Research

Geomorphology | Glaciology | Geochronology | Palaeoclimatology

My research focuses on the applications of cosmogenic-nuclide surface-exposure dating and ice-flow modelling. Using these techniques, I am able to constrain past changes in the geometry and dynamics of ice sheets. Ultimately, this improves our understanding of ice sheet response to climate, and provides analogues for modern and future ice loss.

Ice sheets can erode bedrock and deposit boulders at their margins. Surface-exposure dating allows me to measure how long ago these bedrock and boulder surfaces were revealed by a thinning and retreating ice sheet. With this information I can establish the vertical and horizontal extent of ice sheets at different times in the past.

These surface-exposure data provide constraints for ice-flow modelling experiments. Both time-dependent steady-state simulations and transient simulations enable me to investigate glacier dynamics under certain environmental conditions, and the response of glaciers to climatic and topography-induced perturbations.


PROJECTS

East Antarctic Ice Sheet and sub-Antarctic glacier mass change during the last few millennia
As part of the Securing Antarctica’s Environmental Future (SAEF) program, this project aims to improve our understanding of ice sheet and glacier fluctuations over the last few millennia in East Antarctica and on Heard Island, and to use models to help identify the forcings and controls responsible for these changes. This will allow us to extend the observational record of glacier and ice sheet changes in Antarctica back beyond the historic period, and attribute past and present changes in ice sheets to climate forcing.

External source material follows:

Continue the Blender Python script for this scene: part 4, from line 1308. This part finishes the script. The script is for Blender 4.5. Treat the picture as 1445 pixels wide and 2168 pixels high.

Characteristics and controls of ice sheet loss on centennial timescales
The polar ice sheets are getting smaller at an accelerating rate in response to a warming climate, but modern observations are not yet sufficient to determine whether current ice sheet loss marks the start of irreversible retreat. Through a combination of geological approaches and numerical ice-flow modelling, this project expects to generate new knowledge on the rates and magnitudes of ice sheet loss, and the processes that will dictate the amount of ice loss in this century and beyond. A key focus is to better understand what drove and controlled rapid ice loss during The Holocene (see review paper).


iceTEA – Tools for Exposure Ages
Cosmogenic-nuclide surface-exposure data provide important constraints on the thickness, extent and behaviour of ice masses in the geological past. iceTEA is a suite of freely accessible numerical tools that I have produced, which are available as an online interface (ice-tea.org) and as MATLAB© code (GitHub). By using the tools it is hoped that users will be able to evaluate complex exposure histories, assess the reliability of exposure ages, explore potential age corrections, and better analyse and understand spatial and temporal patterns within their data. The website also features summaries of published articles that use the tools to reconstruct glacier and ice sheet history (Spotlight Studies).


Past behaviour of Transantarctic Mountain outlet glaciers
Research conducted during my PhD explored the behaviour of Skelton and Mackay Glaciers in the Transantarctic Mountains in the recent geological past. I investigated the long-term fluctuations in glacier geometry and basal conditions over the Late Cenozoic, and the response of these glaciers to climate drivers and topographic controls during deglaciation from the Last Glacial Maximum (~20,000 years ago).